Loads of Learned Lumber

Monday, June 11, 2018

Rachel Cusk, _Outline_

HAVING ONLY READ Transit, the second in the series, I decided to read this before I picked up Kudos. Outline follows the same method as Transit: we have a first-person narrator, a writer named Faye, divorced mother of two boys, but the focus in each chapter is not on Faye but on the person with whom she is in conversation. It may be someone she knew well in the past, it may be a hairdresser, it may be a brand new acquaintance, like the airplane seat mate we meet in the first chapter of Outline, but whatever the case, every chapter becomes a near-monologue featuring Faye's interlocutor. We get a fair number of asides, reflections, and judgments from Faye, but they seem almost incidental, as if she were a peripheral character in her own novel.

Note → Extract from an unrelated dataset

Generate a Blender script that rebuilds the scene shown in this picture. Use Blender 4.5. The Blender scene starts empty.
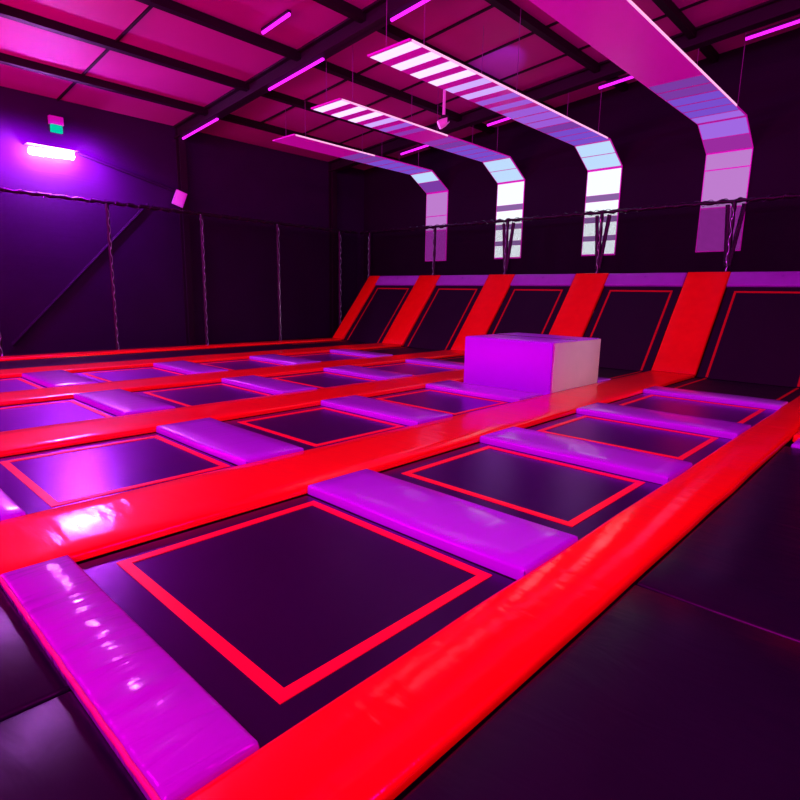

In Outline, Faye is briefly (not even a week, I think) in Athens to teach a writing class. We hear from Ryan, an Irish writer who is part of the same program, from several students, and a couple more times from "my neighbor," the Greek seat mate from the plane. We don't actually see the woman whose apartment Faye is using for the week, but the description of her furnishings is so revealing that we feel we have.

As she leaves for the airport, Faye meets the writer who will be staying in the apartment and  teaching in the program for the week ahead, and this unnamed figure gives us what seems to be the key for Cusk's whole trilogy when she describes a conversation she had (coincidentally) with a random airplane seat mate:

He [the seat mate] was describing, she realized, a distinction that seemed to grow clearer and clearer the more he talked, a distinction he stood on one side of while she, it became increasingly apparent, stood on the other. He was describing, in other words, what she herself was not; in everything he said about himself, she found in her own nature a corresponding negative. This anti-description, for want of a better way of putting it, had made something clear to her by a reverse kind of exposition: while he talked she began to see herself a s shape, an outline, with all the detail filled in around it while the shape itself remained blank. Yet this shape, even while its content remained unknown, gave her for the first time since the incident a sense of who she now was.

In this way, we know both little about Faye--her name, as in Transit, come sup only once,in both books in the second-to-last chapter)--and a great deal, as the novel's many not-Fayes elaborate their tales.

Neither Outline nor Transit is difficult to read--the prose is as limpid and swift as a clear running stream--but the method makes the novels feel like audacious avant-garde experiments. Not just experiments, but successful ones, as we do begin to get to have a clear idea of Faye through what she takes the time to listen to and record. It's as if The Canterbury Tales were to somehow give us a nuanced psychological portrait of Chaucer...which maybe they do, come to think of it. But that seems the only fiction even remotely comparable to what Cusk is doing here.